Funding Economic Growth

The state of the UK economy is such, and has been such for years, that growth is not going to happen on any meaningful scale without a significant boost. The complete failure of both the Tory led coalition and the Tory government, to hit any of their financial targets and to achieve their promised re-balancing of the economy underscores this. The GDP is too small for the growing population and has to expand significantly to create a wide enough tax base to deliver the required income to pay for all the public services properly.

Tax increases on the better off and corporations will certainly produce revenue in the short term, as will borrowing to invest. Investing in public housing, infrastructure, energy, broadband and so on are critical to economic growth and it is the refusal of the present model to borrow for investment that is the reason for the failure to grow the economy at a decent level thus far. Austerity lasting longer than eighteen months is a trap which inhibits growth and sucks resources from the bottom to the top, enabling the rich to grow richer at the expense of the poor.

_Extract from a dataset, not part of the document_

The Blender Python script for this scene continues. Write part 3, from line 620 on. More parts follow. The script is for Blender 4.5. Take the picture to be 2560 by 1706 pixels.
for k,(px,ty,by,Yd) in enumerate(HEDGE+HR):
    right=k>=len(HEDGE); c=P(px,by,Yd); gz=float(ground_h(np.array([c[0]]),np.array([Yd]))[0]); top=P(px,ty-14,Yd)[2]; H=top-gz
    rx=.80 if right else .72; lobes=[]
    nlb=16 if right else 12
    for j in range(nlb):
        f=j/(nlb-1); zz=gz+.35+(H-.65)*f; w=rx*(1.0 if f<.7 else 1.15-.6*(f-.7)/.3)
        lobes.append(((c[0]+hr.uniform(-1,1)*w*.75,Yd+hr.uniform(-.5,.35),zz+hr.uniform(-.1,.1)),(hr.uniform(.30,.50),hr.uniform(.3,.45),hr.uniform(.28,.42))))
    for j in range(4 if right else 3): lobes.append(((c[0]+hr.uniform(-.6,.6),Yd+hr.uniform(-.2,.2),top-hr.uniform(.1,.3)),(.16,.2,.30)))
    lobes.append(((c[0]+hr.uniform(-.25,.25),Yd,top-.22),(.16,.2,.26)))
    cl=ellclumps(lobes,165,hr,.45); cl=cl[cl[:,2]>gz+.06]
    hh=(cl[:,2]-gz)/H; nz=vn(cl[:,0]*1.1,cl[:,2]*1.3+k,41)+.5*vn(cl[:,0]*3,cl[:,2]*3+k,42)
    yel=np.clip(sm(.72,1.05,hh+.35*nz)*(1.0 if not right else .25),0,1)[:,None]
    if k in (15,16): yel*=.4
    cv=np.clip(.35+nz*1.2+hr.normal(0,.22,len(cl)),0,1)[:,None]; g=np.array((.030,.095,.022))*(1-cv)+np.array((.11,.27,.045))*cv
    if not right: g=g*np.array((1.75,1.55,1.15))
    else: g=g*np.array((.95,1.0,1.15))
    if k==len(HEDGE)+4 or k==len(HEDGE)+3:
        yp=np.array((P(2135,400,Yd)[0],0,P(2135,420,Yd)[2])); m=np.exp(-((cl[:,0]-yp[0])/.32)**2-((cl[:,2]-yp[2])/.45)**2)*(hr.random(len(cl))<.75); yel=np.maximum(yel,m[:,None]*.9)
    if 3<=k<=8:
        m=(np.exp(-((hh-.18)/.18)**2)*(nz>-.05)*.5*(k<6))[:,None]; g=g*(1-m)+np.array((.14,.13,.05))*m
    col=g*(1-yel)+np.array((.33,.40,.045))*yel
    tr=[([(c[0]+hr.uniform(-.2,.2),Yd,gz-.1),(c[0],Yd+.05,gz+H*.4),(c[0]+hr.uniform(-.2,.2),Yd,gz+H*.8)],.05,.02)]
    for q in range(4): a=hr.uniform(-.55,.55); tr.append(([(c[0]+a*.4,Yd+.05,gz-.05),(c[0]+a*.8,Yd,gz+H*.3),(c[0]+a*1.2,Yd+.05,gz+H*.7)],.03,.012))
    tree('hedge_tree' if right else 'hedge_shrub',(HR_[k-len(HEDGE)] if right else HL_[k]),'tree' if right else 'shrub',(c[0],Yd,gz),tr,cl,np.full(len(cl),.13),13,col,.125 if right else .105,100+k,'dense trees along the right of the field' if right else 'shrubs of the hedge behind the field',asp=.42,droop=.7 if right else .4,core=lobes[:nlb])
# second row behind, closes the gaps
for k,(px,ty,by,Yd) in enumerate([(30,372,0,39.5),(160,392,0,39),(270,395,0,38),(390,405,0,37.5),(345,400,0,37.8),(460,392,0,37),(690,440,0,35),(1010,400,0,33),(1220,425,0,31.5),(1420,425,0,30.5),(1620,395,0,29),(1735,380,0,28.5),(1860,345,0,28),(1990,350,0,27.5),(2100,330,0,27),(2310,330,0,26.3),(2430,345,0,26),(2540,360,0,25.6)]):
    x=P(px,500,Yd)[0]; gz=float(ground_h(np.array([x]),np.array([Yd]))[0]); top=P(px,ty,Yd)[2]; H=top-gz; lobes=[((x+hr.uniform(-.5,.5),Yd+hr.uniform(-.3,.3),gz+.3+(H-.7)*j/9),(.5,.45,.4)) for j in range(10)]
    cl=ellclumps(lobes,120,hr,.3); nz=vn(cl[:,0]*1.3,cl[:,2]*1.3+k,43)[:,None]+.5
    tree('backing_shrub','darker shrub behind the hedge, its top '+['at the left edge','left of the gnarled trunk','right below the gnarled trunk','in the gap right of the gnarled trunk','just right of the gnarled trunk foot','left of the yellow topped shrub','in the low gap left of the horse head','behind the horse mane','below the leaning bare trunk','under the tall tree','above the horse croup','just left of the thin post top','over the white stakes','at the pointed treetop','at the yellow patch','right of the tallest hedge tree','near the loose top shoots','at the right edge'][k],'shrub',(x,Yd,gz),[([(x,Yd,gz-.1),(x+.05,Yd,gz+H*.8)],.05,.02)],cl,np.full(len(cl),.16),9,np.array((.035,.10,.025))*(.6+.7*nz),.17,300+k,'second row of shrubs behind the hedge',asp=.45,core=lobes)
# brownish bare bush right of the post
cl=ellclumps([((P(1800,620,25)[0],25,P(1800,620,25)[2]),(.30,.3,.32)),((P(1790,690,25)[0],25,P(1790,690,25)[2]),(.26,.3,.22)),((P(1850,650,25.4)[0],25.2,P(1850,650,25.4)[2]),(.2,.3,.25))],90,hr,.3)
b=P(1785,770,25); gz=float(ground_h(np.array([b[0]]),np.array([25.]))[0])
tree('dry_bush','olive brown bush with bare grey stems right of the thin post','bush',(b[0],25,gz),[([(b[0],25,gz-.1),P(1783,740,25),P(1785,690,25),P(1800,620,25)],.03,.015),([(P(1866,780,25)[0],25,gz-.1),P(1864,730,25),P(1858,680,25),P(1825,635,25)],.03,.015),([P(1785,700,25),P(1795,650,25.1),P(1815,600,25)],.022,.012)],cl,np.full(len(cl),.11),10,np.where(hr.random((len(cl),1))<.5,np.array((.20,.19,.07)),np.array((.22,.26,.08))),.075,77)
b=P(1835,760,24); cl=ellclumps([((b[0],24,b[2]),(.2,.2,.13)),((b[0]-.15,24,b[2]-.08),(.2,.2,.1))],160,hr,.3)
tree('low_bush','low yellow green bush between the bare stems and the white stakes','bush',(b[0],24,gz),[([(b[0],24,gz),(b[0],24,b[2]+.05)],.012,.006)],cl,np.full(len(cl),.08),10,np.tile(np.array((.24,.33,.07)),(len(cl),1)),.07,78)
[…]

But borrowing alone will not be enough. The financial sector, including both the post crash and post Brexit injections, has enjoyed £435 billion of printed money known as quantitative easing. If Labour wins power, either alone or in coalition with other anti austerity soft Brexit parties, it will have to pump the same amount into the base of the economy to re-boot it. This needs to be direct or via a national investment bank and must be in the form of investment rather than loans. I call it dynamic quantitative easing.